* _What you will do_:
Scan the records for the string "grey"; copy each line where it occurs.

* _Source material_:
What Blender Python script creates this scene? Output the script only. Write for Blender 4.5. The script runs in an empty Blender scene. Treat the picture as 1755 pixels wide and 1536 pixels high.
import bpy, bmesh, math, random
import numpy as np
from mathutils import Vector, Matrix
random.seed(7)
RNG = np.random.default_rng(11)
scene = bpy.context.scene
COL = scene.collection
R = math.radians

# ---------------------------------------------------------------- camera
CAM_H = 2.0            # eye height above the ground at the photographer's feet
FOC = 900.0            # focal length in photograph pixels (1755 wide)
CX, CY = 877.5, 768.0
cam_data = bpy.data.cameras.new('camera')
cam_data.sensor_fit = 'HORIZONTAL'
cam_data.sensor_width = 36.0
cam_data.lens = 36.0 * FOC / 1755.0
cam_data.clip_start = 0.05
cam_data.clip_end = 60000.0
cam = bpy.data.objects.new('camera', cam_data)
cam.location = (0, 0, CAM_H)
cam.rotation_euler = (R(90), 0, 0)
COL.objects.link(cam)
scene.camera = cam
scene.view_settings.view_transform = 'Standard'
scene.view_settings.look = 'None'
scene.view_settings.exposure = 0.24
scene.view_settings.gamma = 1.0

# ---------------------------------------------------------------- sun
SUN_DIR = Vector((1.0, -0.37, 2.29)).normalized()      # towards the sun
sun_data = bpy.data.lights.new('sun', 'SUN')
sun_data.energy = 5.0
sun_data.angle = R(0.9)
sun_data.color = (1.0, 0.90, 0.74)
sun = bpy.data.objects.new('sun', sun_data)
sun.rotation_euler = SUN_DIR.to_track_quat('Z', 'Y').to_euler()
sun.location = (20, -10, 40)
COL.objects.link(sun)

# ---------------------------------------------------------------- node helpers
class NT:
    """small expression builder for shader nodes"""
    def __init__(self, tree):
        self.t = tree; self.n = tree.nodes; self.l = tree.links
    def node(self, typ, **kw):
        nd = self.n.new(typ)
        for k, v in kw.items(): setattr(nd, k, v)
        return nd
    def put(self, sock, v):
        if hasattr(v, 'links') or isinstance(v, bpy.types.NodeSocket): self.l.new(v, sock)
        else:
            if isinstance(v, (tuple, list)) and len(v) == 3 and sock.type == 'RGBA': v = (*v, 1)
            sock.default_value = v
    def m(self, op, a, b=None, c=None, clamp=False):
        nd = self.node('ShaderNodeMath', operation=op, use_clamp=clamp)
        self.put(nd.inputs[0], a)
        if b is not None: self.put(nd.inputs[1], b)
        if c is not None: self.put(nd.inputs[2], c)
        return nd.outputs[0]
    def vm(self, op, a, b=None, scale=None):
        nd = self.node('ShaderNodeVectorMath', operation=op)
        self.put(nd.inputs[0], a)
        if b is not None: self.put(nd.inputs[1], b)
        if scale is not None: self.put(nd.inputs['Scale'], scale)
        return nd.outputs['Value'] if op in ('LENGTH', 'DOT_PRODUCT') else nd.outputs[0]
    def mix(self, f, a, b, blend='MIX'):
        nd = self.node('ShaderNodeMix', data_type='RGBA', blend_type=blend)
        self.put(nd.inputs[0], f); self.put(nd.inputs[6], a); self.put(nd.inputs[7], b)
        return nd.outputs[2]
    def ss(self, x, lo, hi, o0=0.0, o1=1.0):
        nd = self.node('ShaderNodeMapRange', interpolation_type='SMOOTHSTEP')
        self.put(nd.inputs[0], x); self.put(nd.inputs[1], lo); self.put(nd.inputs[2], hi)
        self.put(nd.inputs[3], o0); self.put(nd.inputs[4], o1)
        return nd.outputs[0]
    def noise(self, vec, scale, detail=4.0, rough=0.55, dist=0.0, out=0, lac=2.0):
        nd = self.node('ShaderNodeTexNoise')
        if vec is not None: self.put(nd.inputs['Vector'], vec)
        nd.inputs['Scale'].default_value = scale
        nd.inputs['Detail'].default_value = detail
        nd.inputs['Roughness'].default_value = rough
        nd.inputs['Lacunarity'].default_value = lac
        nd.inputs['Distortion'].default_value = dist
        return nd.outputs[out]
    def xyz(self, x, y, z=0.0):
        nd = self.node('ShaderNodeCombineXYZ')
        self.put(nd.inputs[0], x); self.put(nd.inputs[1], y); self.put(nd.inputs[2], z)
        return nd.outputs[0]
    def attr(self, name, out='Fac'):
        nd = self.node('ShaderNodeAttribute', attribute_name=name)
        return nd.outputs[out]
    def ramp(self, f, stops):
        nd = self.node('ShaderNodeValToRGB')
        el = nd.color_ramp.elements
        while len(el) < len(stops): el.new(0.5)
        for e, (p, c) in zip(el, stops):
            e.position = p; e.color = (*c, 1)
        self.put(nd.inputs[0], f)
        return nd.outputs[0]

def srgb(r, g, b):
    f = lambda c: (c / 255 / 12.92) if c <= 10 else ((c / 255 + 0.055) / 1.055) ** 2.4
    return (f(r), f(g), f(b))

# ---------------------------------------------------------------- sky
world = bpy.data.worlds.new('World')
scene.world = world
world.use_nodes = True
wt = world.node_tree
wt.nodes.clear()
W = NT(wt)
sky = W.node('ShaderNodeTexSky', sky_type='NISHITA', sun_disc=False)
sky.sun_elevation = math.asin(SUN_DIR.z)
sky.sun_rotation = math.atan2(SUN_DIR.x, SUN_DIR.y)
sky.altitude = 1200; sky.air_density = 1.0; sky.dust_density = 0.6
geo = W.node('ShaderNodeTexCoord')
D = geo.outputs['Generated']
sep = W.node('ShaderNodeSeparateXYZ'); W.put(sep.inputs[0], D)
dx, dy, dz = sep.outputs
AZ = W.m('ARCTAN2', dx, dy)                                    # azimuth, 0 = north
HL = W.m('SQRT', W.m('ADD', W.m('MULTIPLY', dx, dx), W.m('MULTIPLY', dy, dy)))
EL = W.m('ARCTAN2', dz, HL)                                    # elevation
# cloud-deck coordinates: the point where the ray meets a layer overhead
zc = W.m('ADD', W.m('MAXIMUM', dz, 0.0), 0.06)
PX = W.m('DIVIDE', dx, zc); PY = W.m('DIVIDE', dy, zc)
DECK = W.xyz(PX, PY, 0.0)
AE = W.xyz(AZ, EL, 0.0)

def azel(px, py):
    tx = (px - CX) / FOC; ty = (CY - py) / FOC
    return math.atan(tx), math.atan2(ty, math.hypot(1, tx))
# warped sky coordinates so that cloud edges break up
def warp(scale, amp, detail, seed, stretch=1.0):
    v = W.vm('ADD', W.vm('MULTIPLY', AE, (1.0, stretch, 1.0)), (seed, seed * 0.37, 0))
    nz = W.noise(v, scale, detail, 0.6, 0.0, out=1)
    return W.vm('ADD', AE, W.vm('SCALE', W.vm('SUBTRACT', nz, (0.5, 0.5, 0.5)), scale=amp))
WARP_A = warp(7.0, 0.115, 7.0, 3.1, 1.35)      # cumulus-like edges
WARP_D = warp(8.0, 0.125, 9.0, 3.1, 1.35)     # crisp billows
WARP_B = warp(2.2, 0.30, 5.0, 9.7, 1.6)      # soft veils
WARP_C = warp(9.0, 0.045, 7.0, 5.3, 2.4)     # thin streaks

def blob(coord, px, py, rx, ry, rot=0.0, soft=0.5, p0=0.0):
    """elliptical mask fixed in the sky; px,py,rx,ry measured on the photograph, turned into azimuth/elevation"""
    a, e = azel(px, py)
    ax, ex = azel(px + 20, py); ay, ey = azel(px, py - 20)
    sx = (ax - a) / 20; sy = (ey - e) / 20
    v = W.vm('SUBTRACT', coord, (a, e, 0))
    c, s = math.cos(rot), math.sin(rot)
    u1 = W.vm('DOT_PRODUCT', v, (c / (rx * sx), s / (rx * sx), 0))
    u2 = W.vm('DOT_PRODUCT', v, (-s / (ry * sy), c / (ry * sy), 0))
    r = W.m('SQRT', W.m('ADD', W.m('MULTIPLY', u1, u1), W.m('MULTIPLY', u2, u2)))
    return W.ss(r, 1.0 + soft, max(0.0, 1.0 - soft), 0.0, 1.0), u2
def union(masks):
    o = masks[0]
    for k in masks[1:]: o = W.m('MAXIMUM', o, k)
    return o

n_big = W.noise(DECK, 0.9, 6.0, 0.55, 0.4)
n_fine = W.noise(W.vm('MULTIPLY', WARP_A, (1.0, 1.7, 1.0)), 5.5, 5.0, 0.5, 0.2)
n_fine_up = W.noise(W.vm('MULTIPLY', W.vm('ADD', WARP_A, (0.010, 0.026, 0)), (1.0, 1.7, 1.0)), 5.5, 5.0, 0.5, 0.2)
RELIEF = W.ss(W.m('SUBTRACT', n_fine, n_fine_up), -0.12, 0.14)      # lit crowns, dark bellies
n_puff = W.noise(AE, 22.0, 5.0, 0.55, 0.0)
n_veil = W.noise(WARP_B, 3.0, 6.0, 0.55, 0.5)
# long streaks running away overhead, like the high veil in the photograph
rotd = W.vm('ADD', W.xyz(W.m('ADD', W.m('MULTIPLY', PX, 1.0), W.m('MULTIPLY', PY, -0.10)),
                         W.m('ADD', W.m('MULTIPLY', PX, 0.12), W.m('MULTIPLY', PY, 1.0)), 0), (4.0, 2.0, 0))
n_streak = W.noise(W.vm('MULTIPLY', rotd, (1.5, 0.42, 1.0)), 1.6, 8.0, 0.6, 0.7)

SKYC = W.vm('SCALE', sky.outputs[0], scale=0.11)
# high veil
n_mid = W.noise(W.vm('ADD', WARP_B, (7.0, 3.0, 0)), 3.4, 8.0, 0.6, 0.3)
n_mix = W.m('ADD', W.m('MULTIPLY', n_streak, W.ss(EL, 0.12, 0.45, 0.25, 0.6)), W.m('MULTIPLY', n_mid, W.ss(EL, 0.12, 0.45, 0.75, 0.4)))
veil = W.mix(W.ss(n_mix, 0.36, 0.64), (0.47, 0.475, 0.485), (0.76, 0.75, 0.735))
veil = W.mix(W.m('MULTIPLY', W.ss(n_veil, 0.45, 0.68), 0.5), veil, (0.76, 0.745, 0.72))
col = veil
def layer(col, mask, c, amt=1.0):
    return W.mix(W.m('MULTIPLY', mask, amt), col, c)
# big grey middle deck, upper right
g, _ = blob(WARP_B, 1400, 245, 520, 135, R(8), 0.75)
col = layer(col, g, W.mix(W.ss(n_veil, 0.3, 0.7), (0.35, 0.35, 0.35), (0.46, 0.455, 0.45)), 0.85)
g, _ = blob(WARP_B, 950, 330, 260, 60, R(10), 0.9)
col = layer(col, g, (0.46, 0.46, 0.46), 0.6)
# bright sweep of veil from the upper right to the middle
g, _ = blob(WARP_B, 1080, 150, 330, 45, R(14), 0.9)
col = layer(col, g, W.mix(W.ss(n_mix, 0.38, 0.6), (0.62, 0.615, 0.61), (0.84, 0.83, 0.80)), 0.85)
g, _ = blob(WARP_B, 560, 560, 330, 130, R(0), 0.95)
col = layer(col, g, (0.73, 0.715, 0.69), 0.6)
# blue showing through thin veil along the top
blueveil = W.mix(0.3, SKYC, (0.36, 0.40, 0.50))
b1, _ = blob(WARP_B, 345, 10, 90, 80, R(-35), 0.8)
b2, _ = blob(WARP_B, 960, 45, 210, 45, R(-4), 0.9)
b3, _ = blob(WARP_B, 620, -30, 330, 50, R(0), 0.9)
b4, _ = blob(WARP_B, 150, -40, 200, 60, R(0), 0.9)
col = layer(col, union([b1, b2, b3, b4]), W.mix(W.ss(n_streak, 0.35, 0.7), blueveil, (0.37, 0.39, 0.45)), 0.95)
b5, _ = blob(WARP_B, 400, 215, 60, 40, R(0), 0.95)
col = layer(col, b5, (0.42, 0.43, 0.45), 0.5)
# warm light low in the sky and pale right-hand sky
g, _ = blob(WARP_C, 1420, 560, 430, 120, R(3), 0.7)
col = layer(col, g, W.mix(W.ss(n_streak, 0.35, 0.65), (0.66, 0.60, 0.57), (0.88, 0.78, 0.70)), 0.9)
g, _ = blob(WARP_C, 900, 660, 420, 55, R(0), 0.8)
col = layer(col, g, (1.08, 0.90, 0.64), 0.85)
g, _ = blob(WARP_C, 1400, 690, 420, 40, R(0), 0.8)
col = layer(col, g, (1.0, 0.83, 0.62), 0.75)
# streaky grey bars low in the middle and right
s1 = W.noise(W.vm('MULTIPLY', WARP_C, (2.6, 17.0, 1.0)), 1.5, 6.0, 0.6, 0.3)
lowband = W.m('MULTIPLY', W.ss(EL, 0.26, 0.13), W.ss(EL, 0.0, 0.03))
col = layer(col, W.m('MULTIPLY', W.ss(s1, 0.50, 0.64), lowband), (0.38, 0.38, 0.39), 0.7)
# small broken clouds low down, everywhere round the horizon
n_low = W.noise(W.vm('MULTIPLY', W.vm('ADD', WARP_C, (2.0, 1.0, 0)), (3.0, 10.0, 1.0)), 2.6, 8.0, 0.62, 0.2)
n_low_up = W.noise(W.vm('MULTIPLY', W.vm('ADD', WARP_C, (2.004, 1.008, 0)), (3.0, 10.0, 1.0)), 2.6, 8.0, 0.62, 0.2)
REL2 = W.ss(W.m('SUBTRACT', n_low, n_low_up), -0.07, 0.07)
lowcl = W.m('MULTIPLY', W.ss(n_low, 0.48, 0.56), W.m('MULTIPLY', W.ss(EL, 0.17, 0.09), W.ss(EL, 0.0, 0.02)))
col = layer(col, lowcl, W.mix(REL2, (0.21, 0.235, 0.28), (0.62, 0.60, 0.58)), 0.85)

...

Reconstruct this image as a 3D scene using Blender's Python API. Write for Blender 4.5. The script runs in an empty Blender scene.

---

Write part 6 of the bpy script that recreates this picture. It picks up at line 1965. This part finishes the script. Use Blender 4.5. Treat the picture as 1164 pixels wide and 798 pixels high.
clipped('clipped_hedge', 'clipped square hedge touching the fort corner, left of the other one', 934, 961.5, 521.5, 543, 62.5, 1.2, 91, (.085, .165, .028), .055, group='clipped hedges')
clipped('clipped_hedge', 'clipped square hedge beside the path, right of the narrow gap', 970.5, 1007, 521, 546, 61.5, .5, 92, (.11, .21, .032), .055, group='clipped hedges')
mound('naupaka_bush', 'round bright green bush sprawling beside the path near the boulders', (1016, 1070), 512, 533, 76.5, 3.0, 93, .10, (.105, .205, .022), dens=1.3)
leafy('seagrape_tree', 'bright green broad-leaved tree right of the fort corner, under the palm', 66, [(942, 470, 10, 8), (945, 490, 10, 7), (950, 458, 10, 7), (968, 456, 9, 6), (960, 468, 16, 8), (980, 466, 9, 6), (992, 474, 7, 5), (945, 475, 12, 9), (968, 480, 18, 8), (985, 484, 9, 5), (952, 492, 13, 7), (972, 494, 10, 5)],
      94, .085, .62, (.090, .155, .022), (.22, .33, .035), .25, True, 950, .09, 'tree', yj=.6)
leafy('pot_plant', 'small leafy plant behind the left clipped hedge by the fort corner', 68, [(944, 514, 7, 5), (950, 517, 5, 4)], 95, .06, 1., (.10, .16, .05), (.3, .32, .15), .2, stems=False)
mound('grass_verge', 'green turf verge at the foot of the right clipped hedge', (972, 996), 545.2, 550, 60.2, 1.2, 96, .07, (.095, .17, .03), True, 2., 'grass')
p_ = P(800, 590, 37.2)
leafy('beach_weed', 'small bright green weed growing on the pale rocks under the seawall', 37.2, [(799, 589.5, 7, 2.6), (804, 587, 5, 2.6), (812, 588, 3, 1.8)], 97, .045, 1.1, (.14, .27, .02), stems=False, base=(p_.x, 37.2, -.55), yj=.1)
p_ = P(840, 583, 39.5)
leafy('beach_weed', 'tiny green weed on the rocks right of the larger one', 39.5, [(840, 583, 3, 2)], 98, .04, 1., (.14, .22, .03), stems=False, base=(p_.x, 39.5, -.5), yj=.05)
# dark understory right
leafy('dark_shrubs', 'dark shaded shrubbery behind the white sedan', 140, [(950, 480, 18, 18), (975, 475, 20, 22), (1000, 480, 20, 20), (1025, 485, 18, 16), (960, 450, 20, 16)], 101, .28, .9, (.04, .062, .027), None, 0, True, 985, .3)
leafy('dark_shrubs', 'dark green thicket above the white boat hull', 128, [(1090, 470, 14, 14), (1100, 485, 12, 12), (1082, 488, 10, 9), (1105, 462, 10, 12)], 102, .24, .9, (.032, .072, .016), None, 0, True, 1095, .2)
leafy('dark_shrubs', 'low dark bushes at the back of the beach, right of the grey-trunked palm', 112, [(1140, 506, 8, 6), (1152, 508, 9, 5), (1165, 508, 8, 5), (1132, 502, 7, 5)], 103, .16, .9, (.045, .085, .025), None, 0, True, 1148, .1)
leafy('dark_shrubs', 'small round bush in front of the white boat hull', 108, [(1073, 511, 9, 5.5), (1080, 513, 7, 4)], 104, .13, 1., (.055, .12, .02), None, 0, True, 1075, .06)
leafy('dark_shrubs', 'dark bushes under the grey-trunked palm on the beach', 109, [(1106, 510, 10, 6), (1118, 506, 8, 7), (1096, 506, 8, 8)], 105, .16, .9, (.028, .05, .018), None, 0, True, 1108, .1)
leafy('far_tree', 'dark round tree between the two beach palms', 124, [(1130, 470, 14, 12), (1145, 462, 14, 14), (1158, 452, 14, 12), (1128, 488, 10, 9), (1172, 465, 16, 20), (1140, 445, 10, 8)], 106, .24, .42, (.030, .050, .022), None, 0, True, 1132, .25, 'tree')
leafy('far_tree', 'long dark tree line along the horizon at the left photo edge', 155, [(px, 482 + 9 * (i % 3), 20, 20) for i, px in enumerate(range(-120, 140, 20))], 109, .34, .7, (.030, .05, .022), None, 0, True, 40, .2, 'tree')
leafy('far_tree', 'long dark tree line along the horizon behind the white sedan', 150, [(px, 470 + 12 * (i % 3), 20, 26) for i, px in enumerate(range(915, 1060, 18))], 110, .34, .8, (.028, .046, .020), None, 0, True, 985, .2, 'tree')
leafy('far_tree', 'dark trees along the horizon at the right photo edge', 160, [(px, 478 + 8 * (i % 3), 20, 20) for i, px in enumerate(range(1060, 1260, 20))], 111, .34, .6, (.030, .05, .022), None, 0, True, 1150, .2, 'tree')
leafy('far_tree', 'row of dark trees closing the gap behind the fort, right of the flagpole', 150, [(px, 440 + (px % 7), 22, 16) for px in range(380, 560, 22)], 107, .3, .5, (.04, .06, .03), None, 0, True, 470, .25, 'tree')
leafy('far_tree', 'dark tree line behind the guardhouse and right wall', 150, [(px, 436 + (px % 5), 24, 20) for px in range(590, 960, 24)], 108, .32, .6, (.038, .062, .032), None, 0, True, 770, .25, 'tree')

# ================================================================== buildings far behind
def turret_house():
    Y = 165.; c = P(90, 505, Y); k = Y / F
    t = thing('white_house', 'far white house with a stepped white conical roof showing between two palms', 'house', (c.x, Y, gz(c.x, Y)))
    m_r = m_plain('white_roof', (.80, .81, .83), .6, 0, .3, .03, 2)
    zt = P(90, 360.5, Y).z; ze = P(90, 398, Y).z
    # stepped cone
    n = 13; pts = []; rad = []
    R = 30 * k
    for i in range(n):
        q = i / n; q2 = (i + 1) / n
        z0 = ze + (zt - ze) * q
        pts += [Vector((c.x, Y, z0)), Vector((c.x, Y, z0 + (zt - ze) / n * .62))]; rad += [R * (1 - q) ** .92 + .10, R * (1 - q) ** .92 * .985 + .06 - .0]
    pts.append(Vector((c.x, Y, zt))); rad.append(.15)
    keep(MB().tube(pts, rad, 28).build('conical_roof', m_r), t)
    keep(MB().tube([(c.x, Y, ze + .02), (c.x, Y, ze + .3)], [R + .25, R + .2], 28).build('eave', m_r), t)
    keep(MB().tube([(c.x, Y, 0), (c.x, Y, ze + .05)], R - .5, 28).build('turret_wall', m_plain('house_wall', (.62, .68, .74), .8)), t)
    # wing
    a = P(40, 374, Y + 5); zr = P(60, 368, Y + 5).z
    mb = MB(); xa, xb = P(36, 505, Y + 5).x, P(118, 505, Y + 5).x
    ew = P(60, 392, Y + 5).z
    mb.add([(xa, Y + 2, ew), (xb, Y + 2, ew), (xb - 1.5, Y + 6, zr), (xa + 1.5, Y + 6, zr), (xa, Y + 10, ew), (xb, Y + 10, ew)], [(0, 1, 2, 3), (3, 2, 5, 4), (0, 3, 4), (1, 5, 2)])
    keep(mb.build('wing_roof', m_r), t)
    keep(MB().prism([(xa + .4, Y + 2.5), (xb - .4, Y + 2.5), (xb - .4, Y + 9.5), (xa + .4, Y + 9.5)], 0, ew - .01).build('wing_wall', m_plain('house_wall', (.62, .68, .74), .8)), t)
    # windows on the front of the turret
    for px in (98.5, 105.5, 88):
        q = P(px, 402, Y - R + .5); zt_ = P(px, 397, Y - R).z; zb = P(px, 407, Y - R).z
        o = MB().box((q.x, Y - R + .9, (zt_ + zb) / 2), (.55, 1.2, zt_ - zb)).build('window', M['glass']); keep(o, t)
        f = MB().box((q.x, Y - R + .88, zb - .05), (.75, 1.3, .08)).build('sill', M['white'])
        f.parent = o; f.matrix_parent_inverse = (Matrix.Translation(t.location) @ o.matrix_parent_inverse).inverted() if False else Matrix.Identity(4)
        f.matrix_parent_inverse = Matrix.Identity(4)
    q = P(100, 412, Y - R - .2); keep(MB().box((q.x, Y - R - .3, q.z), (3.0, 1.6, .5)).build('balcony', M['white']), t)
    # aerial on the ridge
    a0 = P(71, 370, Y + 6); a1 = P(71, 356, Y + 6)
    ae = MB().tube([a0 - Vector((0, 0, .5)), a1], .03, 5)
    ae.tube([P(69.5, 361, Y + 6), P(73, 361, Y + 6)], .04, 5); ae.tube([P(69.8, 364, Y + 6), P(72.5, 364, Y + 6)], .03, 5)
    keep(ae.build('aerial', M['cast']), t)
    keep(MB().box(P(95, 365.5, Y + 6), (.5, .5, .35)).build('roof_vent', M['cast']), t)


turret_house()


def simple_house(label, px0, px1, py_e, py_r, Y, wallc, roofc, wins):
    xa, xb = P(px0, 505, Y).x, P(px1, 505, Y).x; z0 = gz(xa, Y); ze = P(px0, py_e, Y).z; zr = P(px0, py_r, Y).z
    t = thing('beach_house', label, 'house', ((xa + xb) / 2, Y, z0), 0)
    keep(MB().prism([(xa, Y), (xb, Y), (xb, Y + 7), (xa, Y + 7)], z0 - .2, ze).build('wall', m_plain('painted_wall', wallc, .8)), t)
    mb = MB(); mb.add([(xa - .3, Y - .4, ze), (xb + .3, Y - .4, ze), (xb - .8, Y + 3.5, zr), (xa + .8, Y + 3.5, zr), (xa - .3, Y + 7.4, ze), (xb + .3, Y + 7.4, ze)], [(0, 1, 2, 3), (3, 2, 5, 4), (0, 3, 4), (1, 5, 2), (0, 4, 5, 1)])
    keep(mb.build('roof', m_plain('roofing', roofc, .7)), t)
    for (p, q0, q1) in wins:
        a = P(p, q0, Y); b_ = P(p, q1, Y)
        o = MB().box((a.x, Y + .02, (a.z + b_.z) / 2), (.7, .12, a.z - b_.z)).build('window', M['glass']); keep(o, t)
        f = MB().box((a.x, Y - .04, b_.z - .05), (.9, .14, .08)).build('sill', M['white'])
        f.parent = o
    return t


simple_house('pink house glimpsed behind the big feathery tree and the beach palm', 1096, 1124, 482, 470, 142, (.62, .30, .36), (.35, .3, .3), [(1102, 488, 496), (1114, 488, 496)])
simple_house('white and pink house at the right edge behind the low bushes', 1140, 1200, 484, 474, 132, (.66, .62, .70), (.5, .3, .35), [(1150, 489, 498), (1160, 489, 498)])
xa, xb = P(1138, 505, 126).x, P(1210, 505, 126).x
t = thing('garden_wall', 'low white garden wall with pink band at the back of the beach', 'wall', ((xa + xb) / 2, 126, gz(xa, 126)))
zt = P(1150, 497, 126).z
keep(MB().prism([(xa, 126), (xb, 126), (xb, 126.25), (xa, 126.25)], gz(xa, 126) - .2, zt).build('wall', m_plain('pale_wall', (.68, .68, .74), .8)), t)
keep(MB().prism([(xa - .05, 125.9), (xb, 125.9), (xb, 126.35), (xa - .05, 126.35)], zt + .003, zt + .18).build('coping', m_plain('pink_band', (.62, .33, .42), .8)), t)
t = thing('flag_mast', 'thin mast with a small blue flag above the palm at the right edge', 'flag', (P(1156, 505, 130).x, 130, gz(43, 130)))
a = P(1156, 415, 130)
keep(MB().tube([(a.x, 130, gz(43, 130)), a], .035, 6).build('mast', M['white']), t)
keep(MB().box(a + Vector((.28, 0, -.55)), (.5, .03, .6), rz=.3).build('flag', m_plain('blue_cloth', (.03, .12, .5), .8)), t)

* _Solution_:
# big grey middle deck, upper right
# streaky grey bars low in the middle and right
leafy('dark_shrubs', 'low dark bushes at the back of the beach, right of the grey-trunked palm', 112, [(1140, 506, 8, 6), (1152, 508, 9, 5), (1165, 508, 8, 5), (1132, 502, 7, 5)], 103, .16, .9, (.045, .085, .025), None, 0, True, 1148, .1)
leafy('dark_shrubs', 'dark bushes under the grey-trunked palm on the beach', 109, [(1106, 510, 10, 6), (1118, 506, 8, 7), (1096, 506, 8, 8)], 105, .16, .9, (.028, .05, .018), None, 0, True, 1108, .1)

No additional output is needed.